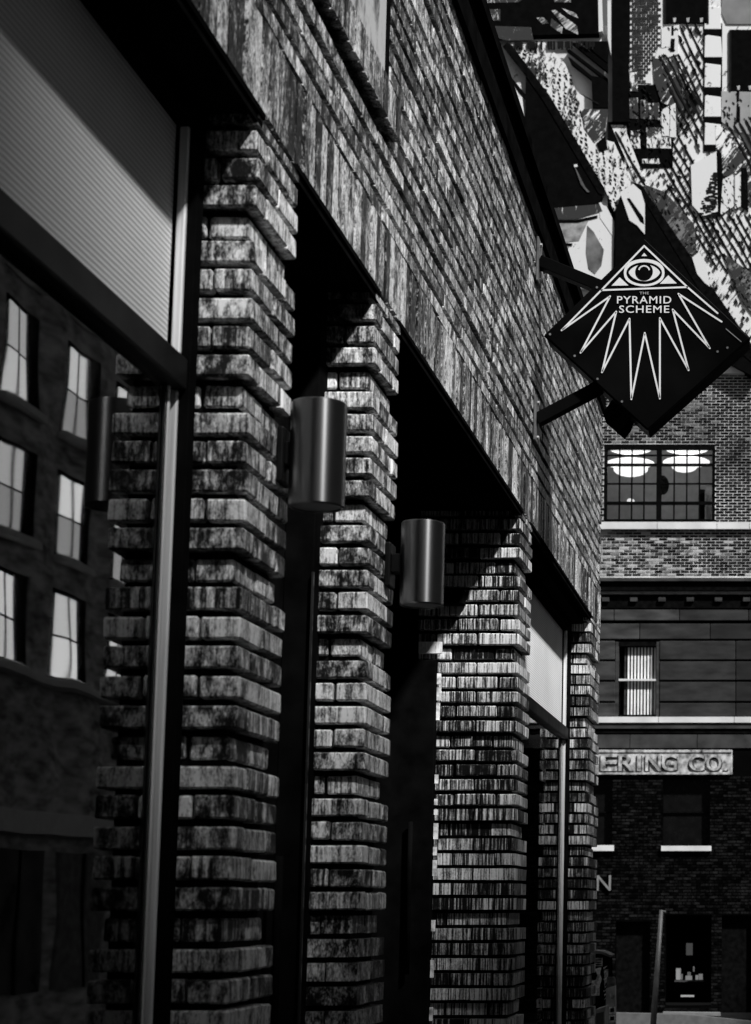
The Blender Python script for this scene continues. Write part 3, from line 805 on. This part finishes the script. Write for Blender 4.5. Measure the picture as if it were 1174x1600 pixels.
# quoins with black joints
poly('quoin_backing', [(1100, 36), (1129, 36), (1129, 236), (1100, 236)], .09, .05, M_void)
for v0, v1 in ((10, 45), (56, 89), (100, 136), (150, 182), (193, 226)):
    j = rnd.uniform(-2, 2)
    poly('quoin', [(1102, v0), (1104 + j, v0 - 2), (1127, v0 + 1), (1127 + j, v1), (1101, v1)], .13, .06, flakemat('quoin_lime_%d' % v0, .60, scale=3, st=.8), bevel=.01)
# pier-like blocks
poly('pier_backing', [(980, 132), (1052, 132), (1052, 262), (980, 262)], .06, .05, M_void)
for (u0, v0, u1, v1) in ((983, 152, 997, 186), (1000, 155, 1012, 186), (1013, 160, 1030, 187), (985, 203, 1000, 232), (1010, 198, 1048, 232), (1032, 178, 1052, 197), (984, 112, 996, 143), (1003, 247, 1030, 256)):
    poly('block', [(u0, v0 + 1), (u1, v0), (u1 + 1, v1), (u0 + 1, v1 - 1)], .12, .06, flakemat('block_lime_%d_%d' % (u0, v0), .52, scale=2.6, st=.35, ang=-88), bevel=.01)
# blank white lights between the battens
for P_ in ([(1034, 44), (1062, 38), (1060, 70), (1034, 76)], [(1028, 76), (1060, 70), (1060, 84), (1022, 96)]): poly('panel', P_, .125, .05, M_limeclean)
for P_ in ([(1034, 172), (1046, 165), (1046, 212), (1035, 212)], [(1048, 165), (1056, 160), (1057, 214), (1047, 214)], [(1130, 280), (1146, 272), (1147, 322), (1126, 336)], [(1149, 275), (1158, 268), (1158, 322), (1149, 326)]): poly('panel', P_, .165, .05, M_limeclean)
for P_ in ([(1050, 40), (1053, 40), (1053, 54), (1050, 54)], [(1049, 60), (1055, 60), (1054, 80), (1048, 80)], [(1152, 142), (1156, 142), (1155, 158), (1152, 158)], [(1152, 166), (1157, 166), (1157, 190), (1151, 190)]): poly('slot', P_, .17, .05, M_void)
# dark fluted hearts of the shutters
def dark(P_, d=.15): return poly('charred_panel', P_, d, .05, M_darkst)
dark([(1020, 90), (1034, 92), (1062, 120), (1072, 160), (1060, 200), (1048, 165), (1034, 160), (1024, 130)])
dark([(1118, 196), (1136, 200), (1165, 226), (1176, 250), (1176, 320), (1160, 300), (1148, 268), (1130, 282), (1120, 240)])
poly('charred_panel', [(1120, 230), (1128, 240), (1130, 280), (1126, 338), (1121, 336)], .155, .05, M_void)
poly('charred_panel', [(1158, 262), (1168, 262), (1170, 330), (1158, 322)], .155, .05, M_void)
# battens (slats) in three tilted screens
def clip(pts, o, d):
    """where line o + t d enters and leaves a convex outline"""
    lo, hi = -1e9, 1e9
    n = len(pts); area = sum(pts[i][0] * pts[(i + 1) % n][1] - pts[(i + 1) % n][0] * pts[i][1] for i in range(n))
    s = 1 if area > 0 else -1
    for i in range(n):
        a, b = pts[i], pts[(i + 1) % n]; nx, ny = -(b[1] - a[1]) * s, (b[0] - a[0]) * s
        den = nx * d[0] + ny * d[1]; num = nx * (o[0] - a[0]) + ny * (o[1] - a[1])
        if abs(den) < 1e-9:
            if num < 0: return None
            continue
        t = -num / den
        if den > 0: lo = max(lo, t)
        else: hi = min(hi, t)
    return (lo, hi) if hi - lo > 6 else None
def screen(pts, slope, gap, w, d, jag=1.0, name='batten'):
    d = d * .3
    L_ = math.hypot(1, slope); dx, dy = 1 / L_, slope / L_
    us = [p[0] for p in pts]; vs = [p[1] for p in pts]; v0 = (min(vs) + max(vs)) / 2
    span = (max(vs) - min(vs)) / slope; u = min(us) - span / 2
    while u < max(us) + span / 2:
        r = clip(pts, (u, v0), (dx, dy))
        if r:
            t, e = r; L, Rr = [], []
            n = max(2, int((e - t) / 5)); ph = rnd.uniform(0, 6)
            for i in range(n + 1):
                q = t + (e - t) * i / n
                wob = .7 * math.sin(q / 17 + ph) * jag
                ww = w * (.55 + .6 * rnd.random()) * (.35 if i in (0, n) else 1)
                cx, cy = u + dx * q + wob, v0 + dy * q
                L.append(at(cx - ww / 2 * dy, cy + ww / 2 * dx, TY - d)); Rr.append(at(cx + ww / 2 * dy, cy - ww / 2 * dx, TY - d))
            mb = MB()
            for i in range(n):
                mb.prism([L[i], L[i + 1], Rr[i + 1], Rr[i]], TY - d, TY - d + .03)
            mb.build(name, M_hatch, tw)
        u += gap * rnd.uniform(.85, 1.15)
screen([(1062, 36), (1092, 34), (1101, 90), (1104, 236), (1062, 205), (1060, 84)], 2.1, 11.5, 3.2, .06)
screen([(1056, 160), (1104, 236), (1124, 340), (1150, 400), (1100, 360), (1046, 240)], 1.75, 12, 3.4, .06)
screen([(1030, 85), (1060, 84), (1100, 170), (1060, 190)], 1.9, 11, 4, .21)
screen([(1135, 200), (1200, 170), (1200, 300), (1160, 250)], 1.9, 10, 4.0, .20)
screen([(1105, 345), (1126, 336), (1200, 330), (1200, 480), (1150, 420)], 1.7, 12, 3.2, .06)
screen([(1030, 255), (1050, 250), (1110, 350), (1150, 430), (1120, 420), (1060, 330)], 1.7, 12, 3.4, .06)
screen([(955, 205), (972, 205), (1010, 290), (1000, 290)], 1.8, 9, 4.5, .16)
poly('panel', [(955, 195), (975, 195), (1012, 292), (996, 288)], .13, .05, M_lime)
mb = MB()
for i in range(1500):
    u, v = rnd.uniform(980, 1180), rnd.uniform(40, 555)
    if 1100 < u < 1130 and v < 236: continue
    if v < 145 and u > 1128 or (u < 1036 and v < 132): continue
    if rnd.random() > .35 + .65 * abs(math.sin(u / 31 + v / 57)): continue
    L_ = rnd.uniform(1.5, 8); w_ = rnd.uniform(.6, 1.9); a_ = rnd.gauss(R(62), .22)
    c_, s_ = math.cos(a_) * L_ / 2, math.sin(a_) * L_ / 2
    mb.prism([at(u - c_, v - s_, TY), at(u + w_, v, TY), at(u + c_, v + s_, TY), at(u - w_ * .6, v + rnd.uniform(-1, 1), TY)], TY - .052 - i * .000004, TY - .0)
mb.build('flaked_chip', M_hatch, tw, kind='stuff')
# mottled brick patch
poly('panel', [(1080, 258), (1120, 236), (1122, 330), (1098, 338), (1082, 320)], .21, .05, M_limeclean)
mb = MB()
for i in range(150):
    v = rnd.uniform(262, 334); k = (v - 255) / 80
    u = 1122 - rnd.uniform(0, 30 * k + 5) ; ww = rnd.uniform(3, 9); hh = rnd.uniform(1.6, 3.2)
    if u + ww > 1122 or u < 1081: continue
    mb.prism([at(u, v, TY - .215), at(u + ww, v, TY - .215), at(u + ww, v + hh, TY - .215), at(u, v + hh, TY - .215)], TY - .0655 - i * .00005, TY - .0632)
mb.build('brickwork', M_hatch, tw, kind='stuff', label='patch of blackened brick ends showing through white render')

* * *

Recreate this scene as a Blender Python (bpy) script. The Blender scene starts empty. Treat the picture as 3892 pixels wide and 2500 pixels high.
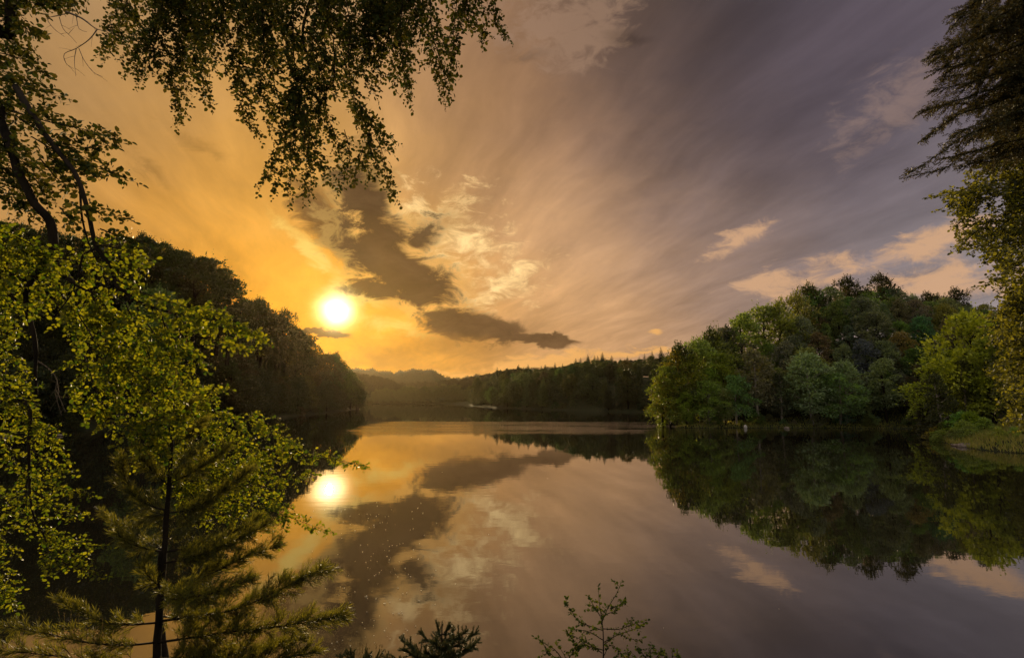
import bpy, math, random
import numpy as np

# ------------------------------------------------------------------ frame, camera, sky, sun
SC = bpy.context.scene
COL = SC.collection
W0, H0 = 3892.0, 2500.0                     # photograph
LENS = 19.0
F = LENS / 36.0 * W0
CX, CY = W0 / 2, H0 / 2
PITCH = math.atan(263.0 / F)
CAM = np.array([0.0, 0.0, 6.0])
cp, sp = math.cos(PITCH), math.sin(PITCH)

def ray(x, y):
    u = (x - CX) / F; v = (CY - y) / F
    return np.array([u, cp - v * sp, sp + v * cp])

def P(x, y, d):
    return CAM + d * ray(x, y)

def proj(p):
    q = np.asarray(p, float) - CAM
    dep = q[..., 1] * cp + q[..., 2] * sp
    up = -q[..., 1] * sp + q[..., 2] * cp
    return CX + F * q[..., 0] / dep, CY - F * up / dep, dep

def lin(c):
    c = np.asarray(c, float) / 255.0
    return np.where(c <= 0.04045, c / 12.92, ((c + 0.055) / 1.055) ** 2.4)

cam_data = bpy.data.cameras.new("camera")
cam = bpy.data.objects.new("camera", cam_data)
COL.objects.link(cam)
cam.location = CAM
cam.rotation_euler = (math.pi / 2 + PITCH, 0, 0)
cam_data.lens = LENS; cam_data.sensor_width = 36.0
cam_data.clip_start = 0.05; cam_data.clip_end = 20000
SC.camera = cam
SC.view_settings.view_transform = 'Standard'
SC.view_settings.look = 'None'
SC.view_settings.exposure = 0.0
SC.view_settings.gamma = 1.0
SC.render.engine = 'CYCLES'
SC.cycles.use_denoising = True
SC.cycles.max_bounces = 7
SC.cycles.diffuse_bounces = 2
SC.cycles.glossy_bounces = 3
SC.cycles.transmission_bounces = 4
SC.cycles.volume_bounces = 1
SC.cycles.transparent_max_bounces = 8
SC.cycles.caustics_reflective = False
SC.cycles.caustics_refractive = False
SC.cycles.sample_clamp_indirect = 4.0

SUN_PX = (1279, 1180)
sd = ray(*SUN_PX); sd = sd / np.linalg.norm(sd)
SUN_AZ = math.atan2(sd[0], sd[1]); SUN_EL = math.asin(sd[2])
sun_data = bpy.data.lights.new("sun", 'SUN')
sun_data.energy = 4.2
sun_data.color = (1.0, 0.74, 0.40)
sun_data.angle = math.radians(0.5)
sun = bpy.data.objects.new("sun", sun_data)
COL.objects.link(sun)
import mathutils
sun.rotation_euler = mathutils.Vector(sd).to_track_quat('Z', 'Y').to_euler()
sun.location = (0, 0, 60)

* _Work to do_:
Skip the pictures. Set down only the lines from the one containing "Recreate this scene" through the one containing "return CX +", exactly as they appear, ends included.

* _Complete answer_:
Recreate this scene as a Blender Python (bpy) script. The Blender scene starts empty. Treat the picture as 3892 pixels wide and 2500 pixels high.
import bpy, math, random
import numpy as np

# ------------------------------------------------------------------ frame, camera, sky, sun
SC = bpy.context.scene
COL = SC.collection
W0, H0 = 3892.0, 2500.0                     # photograph
LENS = 19.0
F = LENS / 36.0 * W0
CX, CY = W0 / 2, H0 / 2
PITCH = math.atan(263.0 / F)
CAM = np.array([0.0, 0.0, 6.0])
cp, sp = math.cos(PITCH), math.sin(PITCH)

def ray(x, y):
    u = (x - CX) / F; v = (CY - y) / F
    return np.array([u, cp - v * sp, sp + v * cp])

def P(x, y, d):
    return CAM + d * ray(x, y)

def proj(p):
    q = np.asarray(p, float) - CAM
    dep = q[..., 1] * cp + q[..., 2] * sp
    up = -q[..., 1] * sp + q[..., 2] * cp
    return CX + F * q[..., 0] / dep, CY - F * up / dep, dep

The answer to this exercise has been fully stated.